Merkel hat vor der Wahl versprochen keine Steuererhöhungen vorzunehmen. Die SPD wollte in einer ziemlich lauwarmen Mixtur aus sogenannter Sach- und Umverteilungspolitik Steuererhöhungen vor allem für die Reichen durchsetzen. Die große Koalition wird sich jetzt erst einmal in Steuerverzicht, präsentieren. Sicher aber ist, dass die Euro-Krise, die Krise der Staatsschulden, der Banken und vor allem die allergrößte Krise der schwachen Ökonomien in Südeuropa sehr bald zu einer Umverteilung privaten Reichtums auf überschuldete öffentliche oder quasi öffentliche Schuldner zwingen wird. Staatsarmut und Privatreichtum sind der historische Fall schlechthin, in dem sich die Staaten irgendwann bei den Privaten bedient haben.
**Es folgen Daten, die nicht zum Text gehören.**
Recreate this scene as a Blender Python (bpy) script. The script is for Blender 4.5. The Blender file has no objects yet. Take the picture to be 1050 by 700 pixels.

Europa ist vom schönsten Traum und schönsten Ziel zu einem Fetisch linksideologischer Politik geworden, besser, verkommen. Oder vielleicht wäre es noch richtiger zu sagen, dass die Fürsten linker Parteien, die auch ihre eigenen Wähler an der Nase herum führen, den Krisen-Status-Quo Europas unter allen Umständen aufrecht erhalten wollen statt mit systemischen Verbesserungen der Krise zu Leibe zu rücken.
Steuererhöhungen zu Gunsten eines imaginären Europa
Jeder weiß, dass der Süden Europas zu viel verbraucht sprich über seine wirtschaftliche Leistungsfähigkeit hinaus lebt. Jeder weiß, dass dieses relative Luxusleben nachhaltig schuldenfinanziert war. Die Löcher des Euro-Systems lassen sich auch mit einer Enteignung der deutschen Sparer, wie es jetzt vom IWF schon mal etwas förmlicher ins Spiel gebracht wird, nicht nachhaltig stopfen.
Da die Sparer von ihren Banken mit einem Zinsniveau auf Inflationsniveau abgespeist werden, wäre jede Besteuerung der Zinseinkünfte deutscher Sparer nur nominal eine Ertragssteuer, substanziell aber eine Bestandsbesteuerung, sprich auch formaljuristisch eine Enteignung. Eine Enteignung zu Gunsten eines imaginären Europas.
Steuererhöhungen über die Grenze der Enteignung hinaus, wird es von Merkel 2013 in der einen oder anderen Form mit Sicherheit geben. Sozusagen als Soli für eine ideologisierte vollkommen verfehlte Euro-Staaten- und Bankenrettungspolitik. Nur die Steuererhöhungen sind dann eben anders begründet als die jetzt von der CDU/CSU abgelehnten Steuererhöhungen. Merkel 2013, das ist kein Grund zum Feiern, aber die Mehrheit der deutschen Wahlbürger geht davon aus, dass es ihnen gut geht und dass es ihnen auch in Zukunft gut gehen wird. Man ist in Weihnachtskauflaune, obwohl man weiß, dass selbst Weihnachten überall im Westen kurz davor steht, abgeschafft zu werden.